While the New York police require applicants to have 60
college credits, officers in Suffolk need only to have completed
high school (Nassau requires 32 college credits). The high
salaries, which have largely been the result of decisions
by arbitration panels since the 1980’s, are a charged
political issue in both counties, where residents want both
lower taxes and low crime.
The frenzy over the test has been a staple for years; once,
more than 40,000 people signed up for the Suffolk exam. If
the Long Island departments have no problem recruiting, their
tests have faced other challenges, chiefly complaints of
discrimination. Both departments are under federal consent
decrees mandating the increase of minority officers and women
in their ranks, and the entrance exams were overhauled in
the 1980s amid complaints of bias.
Women make up 10.8 percent of Nassau’s force; it is
4.3 percent black, and 5.4 percent Hispanic. In Suffolk,
fully four out of five officers are white men; 2.4 percent
of the force is African-American, 7.5 percent Hispanic. Lt.
Bob Donahue, head of recruiting for the Suffolk County police,
said he had met with local minority leaders over the past
two years, urging them to encourage young people to take
the tests, and that one in four of this year’s applicants
are black or Hispanic.
But Andre Collins, a retired Suffolk detective who is black
and leads a coalition of minority law enforcement officials
in the county, complained that the departments are “still
doing just enough to look good, not really addressing the
real problems.” He said the $100 test fee, for example, “deters
folks of modest means from taking it.”
Lieutenant Donahue said the fee could be waived for those
demonstrating financial need.
After complaints that earlier tests — which, like
the SAT, emphasized cognitive skills — favored white
men, officials in both counties said they had drawn new exams
by interviewing top-performing officers of diverse backgrounds
and devising questions in hopes of finding similar candidates.

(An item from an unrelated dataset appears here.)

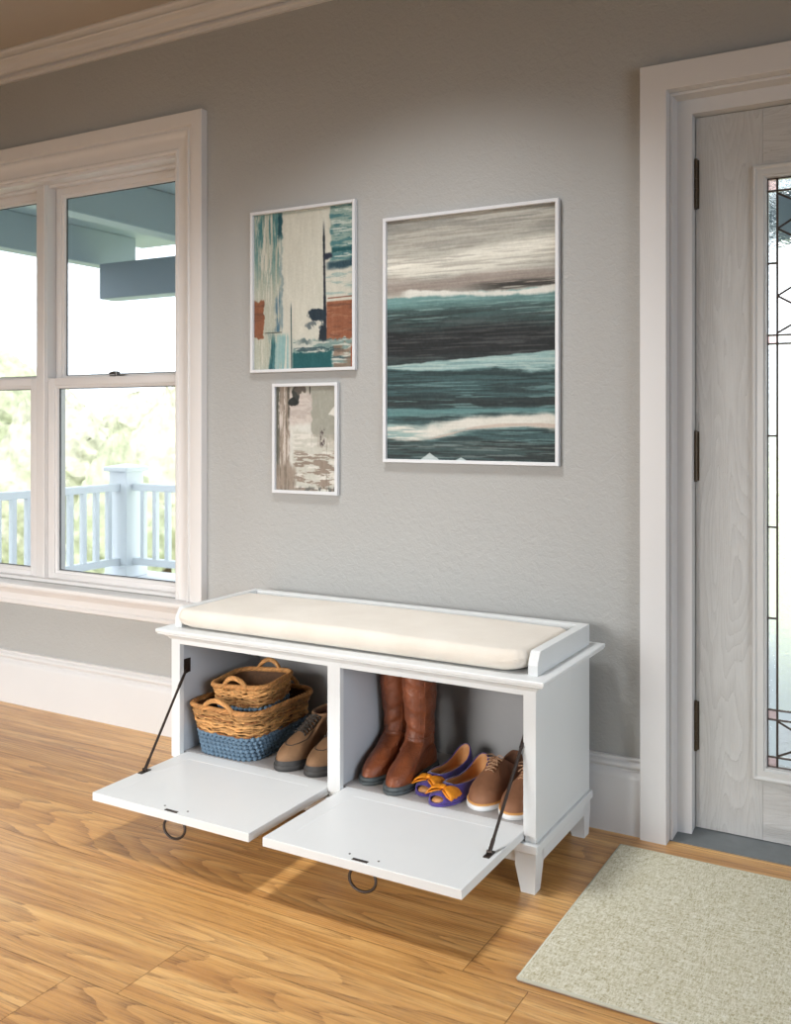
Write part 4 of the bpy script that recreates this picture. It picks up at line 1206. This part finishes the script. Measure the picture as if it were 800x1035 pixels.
def hike_boot(loc, rz, mir, label, badge_right=False):
    s = empty('ankle_boot', loc, rz); tag(s, label, 'boot', 'tan ankle boots beside the baskets')
    Lg = .285; Bl = cr(OUT, NS)*np.array([Lg*1.0, Lg]); SZ = .016; n = len(Bl); it = n//2
    Oc = [(0, .035, 0.130), (.055, .05, 0.132), (.095, .11, 0.132), (.108, .19, 0.130), (.106, .27, 0.128), (.094, .335, 0.128), (.072, .375, 0.128), (.050, .395, 0.126), (.034, .405, 0.126), (.016, .41, 0.126),
          (0, .412, 0.126), (-.016, .41, 0.126), (-.034, .405, 0.126), (-.050, .395, 0.126), (-.072, .375, 0.128), (-.094, .335, 0.128), (-.108, .27, 0.128), (-.110, .19, 0.130), (-.096, .11, 0.132), (-.055, .05, 0.132)]
    Ol = cr([(a*Lg*1.15, b*Lg, c) for a, b, c in Oc], NS)
    G = upper_grid(inset(Bl, .003), Ol, SZ, 20, 0)
    loc2(grid_mesh(MB(), G), mir, Lg).build('upper', M['hike'], s, smooth=True)
    loc2(lining(MB(), Ol, inset(Bl, .003), SZ+.004, .006), mir, Lg).build('lining', M['lining_dark'], s, smooth=True)
    cl = MB().tube([tuple(p) for p in Ol], .0045, 8, closed=True); loc2(cl, mir, Lg).build('collar', M['hike'], s, smooth=True)
    so = MB(); slab(so, inset(Bl, -.003), .0, .017, .003); loc2(so, mir, Lg).build('sole', M['hikesole'], s, auto=60)
    # rubber toe bumper
    K = 9; idx = list(range(it-20, it+21)); T = np.zeros((K, len(idx), 3))
    for a in range(K):
        for b_, i in enumerate(idx):
            f = a/(K-1)*1.7*(1-((b_-20)/21)**4)*1.0; j0 = int(f); fj = f-j0
            p = G[j0, i]*(1-fj)+G[j0+1, i]*fj; c = np.array([0, Lg*.7]); d = p[:2]-c; d /= np.linalg.norm(d)+1e-6
            T[a, b_] = p; T[a, b_, :2] += d*.0028; T[a, b_, 2] += .0008
    tc = loc2(grid_mesh(MB(), T, closed=False), mir, Lg).build('toe_bumper', M['hikesole'], s, smooth=True)
    # lacing up the front
    lc = MB(); ys = G[:, it, 1]; zs = G[:, it, 2]; rows = []
    ln = np.linspace(.43, .66, 7)
    for t in ln:
        cy = t*Lg; z = float(np.interp(cy, ys[::-1], zs[::-1])); rows.append((cy, z))
    for k, (cy, z) in enumerate(rows):
        wx = .017
        for sg in (-1, 1): lc.cyl((sg*(wx+.002), cy, z-.006), (sg*(wx+.003), cy+.001, z+.0015), .0032, 10)
        lc.tube([(-wx, cy, z+.001), (0, cy+.002, z+.006), (wx, cy, z+.001)], .0018, 7)
        if k < 6:
            c2, z2 = rows[k+1]; lc.tube([(wx, cy, z+.001), (0, (cy+c2)/2, (z+z2)/2+.0065), (-wx, c2, z2+.001)], .0016, 6); lc.tube([(-wx, cy, z+.001), (0, (cy+c2)/2, (z+z2)/2+.0062), (wx, c2, z2+.001)], .0016, 6)
    loc2(lc, mir, Lg).build('laces', M['lace_dark'], s, smooth=True)
    # facing seams
    fs_ = MB()
    for sg in (1, -1):
        fs_.tube([tuple(G[j, (it+sg*k) % n]+np.array([0, 0, .001])) for j, k in ((20, 12), (18, 12), (16, 12), (14, 12), (12, 12), (10, 11), (9, 8), (8, 4), (8, 0))], .0013, 6)
    loc2(fs_, mir, Lg).build('seam', M['lace_dark'], s, smooth=True)
    # round badge on both ankle sides
    bg = MB()
    for i in ((20,) if badge_right else ()):
        p = (Vector(G[16, i])+Vector(G[15, i]))/2; q = Vector(G[17, i])-Vector(G[14, i]); t = Vector(G[16, (i+2) % n])-Vector(G[16, (i-2) % n]); nn = q.cross(t).normalized()
        if nn.x*p.x < 0: nn = -nn
        bg.cyl(p-nn*.001, p+nn*.0022, .0165, 24)
        u_ = t.normalized(); w_ = nn.cross(u_)
        bg.tube([p+nn*.0024+(u_*math.cos(a)+w_*math.sin(a))*.0125 for a in [2*PI*k/24 for k in range(24)]], .0010, 6, closed=True)
    if bg.v: loc2(bg, mir, Lg).build('badge', M['badge'], s, auto=40)
    return s
hike_boot((-1.690, -.316, SH), R(-9), False, 'tan ankle boot with dark laces, right beside the large basket', True)
hike_boot((-1.589, -.308, SH), R(-7), True, 'tan ankle boot mostly hidden behind the centre post of the bench')

# ------------------------------------------------------------------ outside
def exterior():
    g = MB().box(-90, 60, 3.6, 160, -3.35, -3.25); 
    lm = simple('pale_lawn', (.50, .54, .34), .95, nscale=.5, namp=.25)
    o = g.build('lawn', lm); struct(o, 'pale lawn beyond the porch')
    d = MB()
    k = 0; y = .18
    while y < 3.5:
        d.box(-6.3, 3.2, y, y+.135, -.16, -.12, .004); y += .14
    d.box(-6.3, 3.2, .17, 3.5, -.30, -.165)
    struct(d.build('floor_porch', M['deck']), 'painted porch deck outside the window')
    # railing
    px, py = -6.05, 3.25
    r = empty('porch_railing', (px, py, -.12)); tag(r, 'white porch railing with square balusters, beyond the window', 'railing')
    def rb(mb, name, parent=r, mat=M['rail']):
        for i, v in enumerate(mb.v): mb.v[i] = (v[0]-px, v[1]-py, v[2]+.12)
        return mb.build(name, mat, parent)
    def post(x, y):
        m = MB().box(x-.10, x+.10, y-.10, y+.10, -.1195, .76, .006)
        m.box(x-.125, x+.125, y-.125, y+.125, -.1195, -.02, .006)
        p = rb(m, 'post'); c = MB().box(x-.135, x+.135, y-.135, y+.135, .76, .80, .01)
        c.add([(x-.12, y-.12, .80), (x+.12, y-.12, .80), (x+.12, y+.12, .80), (x-.12, y+.12, .80), (x, y, .825)], [(0, 1, 4), (1, 2, 4), (2, 3, 4), (3, 0, 4)])
        rb(c, 'post_cap', p)
    for x in (px, px+3.2, px+6.4): post(x, py)
    post(px, .32)
    rb(MB().box(px+.1, px+6.3, py-.035, py+.035, .60, .66, .008), 'top_rail'); rb(MB().box(px+.1, px+6.3, py-.03, py+.03, -.02, .04, .006), 'bottom_rail')
    rb(MB().box(px-.035, px+.035, .42, py-.1, .60, .66, .008), 'top_rail'); rb(MB().box(px-.03, px+.03, .42, py-.1, -.02, .04, .006), 'bottom_rail')
    xs = px+.20
    while xs < px+6.3:
        if abs(xs-px-3.2) > .14: rb(MB().box(xs-.02, xs+.02, py-.02, py+.02, .04, .60), 'baluster')
        xs += .135
    ys = py-.20
    while ys > .5:
        rb(MB().box(px-.02, px+.02, ys-.02, ys+.02, .04, .60), 'baluster'); ys -= .135
    # porch roof structure
    jt = MB()
    ztop = 2.95
    beams = empty('porch_roof', (-4, 1.6, 2.6)); struct(beams); beams['label'] = 'blue-grey porch roof with exposed rafters'; 
    def bb(mb, name, mat=M['soffit']):
        for i, v in enumerate(mb.v): mb.v[i] = (v[0]+4, v[1]-1.6, v[2]-2.6)
        mb.build(name, mat, beams)
    bb(MB().box(-6.05, 3.2, 2.95, 3.13, 2.18, 2.47, .006), 'header_beam')
    for x in (-6.26, -4.83, -3.4, -1.9, -.5, 1.0):
        bb(MB().box(x-.075, x+.075, .17, 3.5, 2.49, 2.78, .006), 'rafter')
    bb(MB().box(-6.5, 3.2, .17, 3.9, 2.782, 2.84), 'roof_boards')
    bb(MB().box(3.1, 3.3, 2.94, 3.14, -.12, 2.18, .01), 'post')
    # trees
    fol = [simple('foliage_pale_'+n, c, .9, nscale=3, namp=.35) for n, c in (('a', (.44, .44, .33)), ('b', (.39, .41, .28)), ('c', (.46, .45, .34)))]
    bark = simple('bark', (.12, .08, .05), .9)
    v = VN(77)
    def tree(x, y, h, w, kind, fm, label):
        zg = -3.25; t = empty('tree', (x, y, zg)); tag(t, label, 'tree', 'trees beyond the railing')
        MB().tube([(0, 0, 0), (0, 0, h*.3), (0, 0, h*.7)], [.14, .11, .05], 8).build('trunk', bark, t, smooth=True)
        c = MB(); nu, nv = 46, 56; vs = []; rr = random.Random(int(x*13+y))
        o1, o2 = rr.random()*20, rr.random()*20
        for a in range(nu+1):
            th = a/nu; z = h*.10+h*.90*th
            for b_ in range(nv):
                ph = 2*PI*b_/nv
                rad = w*((math.sin(PI*min(1, th*1.0+.04))**.6*(1-th)**.55*1.35) if kind == 'cone' else math.sin(PI*th)**.55)
                q = float(v.fbm(np.array(math.cos(ph)*2.6+o1+th*9), np.array(math.sin(ph)*2.6+o2+th*7), 5)); rad *= .72+.56*q
                q2 = float(v.n(np.array(ph*9+o1), np.array(th*60+o2))); rad *= .96+.08*q2
                vs.append((rad*math.cos(ph), rad*math.sin(ph), z+.25*(q2-.5)))
        c.add(vs, [(a*nv+b_, a*nv+(b_+1) % nv, (a+1)*nv+(b_+1) % nv, (a+1)*nv+b_) for a in range(nu) for b_ in range(nv)])
        c.build('crown', fm, t, smooth=True)
    D = Vector((-.495, .869)); Rr = Vector((.869, .495))
    def at(px_, zc):
        l = (px_-400)/982*zc; return -.495*zc+.869*l, -2.76+.869*zc+.495*l
    spec = [(118, 21, 4.55, .95, 'cone', 1, 'pointed green tree right behind the corner post of the railing'),
            (168, 26, 5.5, 1.5, 'cone', 2, 'yellow-green bushy tree at the right edge of the window view'),
            (76, 31, 4.9, 1.4, 'round', 0, 'pale round tree between the pointed tree and the centre mullion'),
            (24, 26, 5.2, 1.1, 'cone', 0, 'pointed tree in the left half of the window'),
            (-6, 38, 7.2, 2.4, 'round', 1, 'largest round tree at the far left edge of the window'),
            (40, 50, 6.6, 2.6, 'round', 2, 'wide distant tree hidden partly by the centre mullion'),
            (140, 40, 5.6, 1.9, 'round', 0, 'distant round tree between the two pointed ones'),
            (196, 34, 6.0, 1.7, 'round', 1, 'distant tree seen just beside the window casing'),
            (12, 66, 8.5, 4.0, 'round', 2, 'farthest broad tree on the left')]
    for px_, zc, h, w, kind, fi, lb in spec:
        x, y = at(px_, zc); tree(x, y, h, w, kind, fol[fi], lb)
exterior()

# ------------------------------------------------------------------ lights
w = bpy.data.worlds.new('sky'); SC.world = w; w.use_nodes = True
bg = w.node_tree.nodes['Background']
_tc = N(w.node_tree, 'ShaderNodeTexCoord'); _sp = N(w.node_tree, 'ShaderNodeSeparateXYZ'); L(w.node_tree, _tc.outputs['Generated'], _sp.inputs[0])
L(w.node_tree, ramp(w.node_tree, math_(w.node_tree, 'MULTIPLY_ADD', _sp.outputs[2], .5, .5), [(.485, (.12, .115, .09)), (.505, (.90, .96, 1.0))]), bg.inputs[0])
bg.inputs[1].default_value = 2.4
def area(name, loc, target, sx, sy, energy, color, spread=180):
    l = bpy.data.lights.new(name, 'AREA'); l.shape = 'RECTANGLE'; l.size = sx; l.size_y = sy; l.energy = energy; l.color = color; l.spread = R(spread)
    o = bpy.data.objects.new(name, l); COL.objects.link(o); o.location = loc
    o.rotation_euler = (Vector(target)-Vector(loc)).to_track_quat('-Z', 'Y').to_euler()
    return o
sun = bpy.data.lights.new('sun', 'SUN'); sun.energy = 4.5; sun.angle = R(3); sun.color = (1, .97, .9)
so = bpy.data.objects.new('sun', sun); COL.objects.link(so); so.rotation_euler = Vector((-.25, .45, -.87)).to_track_quat('-Z', 'Y').to_euler()
area('ceiling_lamp_light', (-1.42, -.95, 2.70), (-1.42, -.90, 0), .35, .35, 18.5, (.97, .99, 1), 118)
area('back_fill_light', (-3.3, YB-.03, 1.35), (-3.0, 0, -1.2), 3.0, 1.6, 64, (1, .99, .97), 72)  # added frontal fill, set in an unseen back wall opening
area('right_fill_light', (XR+.03, -2.6, 1.35), (-1.0, -1.6, .0), 1.9, 1.6, 30, (.78, .88, 1.0), 110)  # added cool side fill, set in an unseen right wall opening

# ------------------------------------------------------------------ camera
cam = bpy.data.cameras.new('camera'); co = bpy.data.objects.new('camera', cam); COL.objects.link(co)
co.location = (0, -2.759, 1.18); co.rotation_euler = (R(90), 0, R(29.695))
cam.sensor_fit = 'HORIZONTAL'; cam.sensor_width = 36; cam.lens = 982/800*36; cam.shift_y = -91.5/800
cam.dof.use_dof = True; cam.dof.focus_distance = 2.9; cam.dof.aperture_fstop = 7.0
SC.camera = co
SC.view_settings.view_transform = 'Standard'; SC.view_settings.look = 'None'; SC.view_settings.gamma = 1
SC.view_settings.use_curve_mapping = False; SC.view_settings.exposure = .08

Allen Hartvik, chief of examinations for Suffolk County’s
Civil Service Commission, said this year’s test was
prepared by a consulting firm and focuses on biographical
questions about the applicant. Nassau’s test has multiple
choice and true/false questions addressing “work, school
and general life experiences that are associated with successful
performance of law enforcement duties” and “personality
traits that are associated with successful performance of
law enforcement duties,” according to the description
the department posted online.
At the American Legion Hall here in Hempstead last week,
test-preppers included commuters from Connecticut and New
Jersey looking to change careers, who rattled off the qualities
that have made the Long Island jobs legendary in police circles:
top pay, low crime rates, streamlined work schedules that
are often three 12-hour days a week, and retirement after
20 years.
There was Frank Perotta, 19, of Woodmere, N.Y., who hoped
his law enforcement classes at Nassau Community College would
sharpen him for the test. There was Pat Martinez, 25, of
Franklin Square, also on Long Island, who wanted a police
job in either county but would not consider working for lower
pay in New York or other departments.
Suffolk’s deadline was April 11; Nassau is accepting
applicants until June 8. Each county hires from a list based
on the top finishers until the next test, usually four years
later.
A New York City police officer with five years on the job
said he was taking both the Nassau and Suffolk tests “purely
for the money.”
“An officer here tops out at $59,000,” said
the officer, who spoke on the condition of anonymity so his
New York police bosses would not find out. “Even though
I’m on the list to be promoted to sergeant where I
can max out at $76,000, I could be basically be guaranteed
to make $100,000 on Long Island within a few years.”